Inside’s Ending and Why it Puts Other Video Games to Shame

Warning: Spoilers ahead!

If you read my Inside ending theory, which the internet is calling “pretty good,” you’ll know that I enjoyed Playdead’s spiritual successor to Limbo quite a bit, and by quite a bit I mean that I want to take it out for a candlelit dinner, sit on a beach and admire the night sky while holding its hand, before finally proposing to it and settling down with our three kids and dog.

It’s a good game.

While the sequence of events leading up to its finale are all incredibly enjoyable, with the game benefiting tremendously by its constant implementation of new ideas and an ambiguous but thoroughly compelling story that drives the whole thing forwards, it is its conclusion that will inevitably keep people talking months following its release. After putting the controller down I couldn’t wait to read the online discussion surrounding it, take in other players’ theories and see if they complemented my own, and basically try to figure out what on Earth I had just witnessed with my eyes.

But, as the above headline suggests, I don’t just believe that Inside has a very good ending; I believe that it has one of the best endings in video game history, period. However, I also believe that this isn’t solely a result of Inside being bloody fantastic, but because video games in general have major trouble when it comes to delivering an engrossing plot from beginning to end. There is an inherent problem with the medium in this regard, and one that games such as Inside gleefully expose.

Inside revels in its ambiguity. Throughout the game, players take control of a boy venturing throughout a creepy factory, but the purpose of said factory is kept deliberately vague. All you know is that its workers are doing something inhumane within its walls and that none of them want you there.

There are deceased pigs strewn across the ground, their bodies infested by the mind-controlling worms previously seen in Limbo. Grotesquely mutated humans stand brain-dead in its halls, while body parts can be found lining its corridors. Just as you’re getting to grips with what you think the game is trying to convey to you story-wise, it throws another curve ball: a long-haired, underwater creature gives you the power to breathe underwater; gravity switches makes water float above your head eerily; and, finally, the boy you’re controlling is sucked into a giant groaning ball of disembodied arms and legs, with you spending the final portion of the game controlling it as it tries to make its escape. It’s weird, it’s gruesome and it’s amazing.

There is no satisfying conclusion to Inside. As the end credits roll, they take you by surprise. You have no idea what has just happened and are still left reeling from the series of events that have just taken place. This is in complete contrast to the overwhelming majority of games currently on the market, which each seek to tie up any and all loose ends for the player, leaving no stone unturned when it comes to exhaustively explaining each and every plot point so that the player is left with no questions to ask after they’ve been completed.

Take Uncharted 4, one of the biggest releases of the entire year, which is so visibly uncomfortable with concluding Nathan Drake’s story that it actively derails its own plot in order to give the game a happy ending. Going a little further back, the hugely divisive Mass Effect 3 ending was another example of developers finding themselves unable to allow a game’s plot to go its natural course, undermining players’ choices throughout the series by ultimately giving it a conclusion restricted to three options. This was a creative decision predicated on the idea that the ending of the game must be satisfying, and risking leaving a large number of players unsatisfied by having the decisions they made throughout the series lead to potentially disappointing consequences was not considered an option. 

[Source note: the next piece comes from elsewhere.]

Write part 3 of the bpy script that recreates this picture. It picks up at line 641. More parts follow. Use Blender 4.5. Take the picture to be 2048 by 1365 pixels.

Triple-A games have always been, and continue to be, almost universally incapable of taking risks with their plot. This is despite games such as The Last of Us and BioShock Infinite having two of the most heavily discussed finales in gaming history, both of which refuse to perfectly tie up every minute detail in favor of allowing players to draw their own conclusions after the end credits roll. Inside does this better than most, including a number of deliberately vague pointers throughout the game that lead to a wide variety of reasonable theories, sparking rare friendly debate among the gaming community.

I want to see more of this – I want developers to not be so concerned with providing their players with a happy ending. I understand that many are of the opinion that players want to feel like they’ve accomplished something come the end of the game, whether that be saving the world from imminent destruction or rescuing a princess from a giant turtle dragon. However, that short-lived sense of achievement pales in comparison to an ending that stirs up a conversation between players in the way that Inside has. Playdead has put most other video games to shame by not only crafting a more compelling story than the vast majority of their big-budget contemporaries, but also doing so in a game that doesn’t even feature any dialogue. Inside‘s ending isn’t even remotely satisfying, but that’s the whole point – players don’t need to be rewarded with a happy ending, they just need to be rewarded with a good story.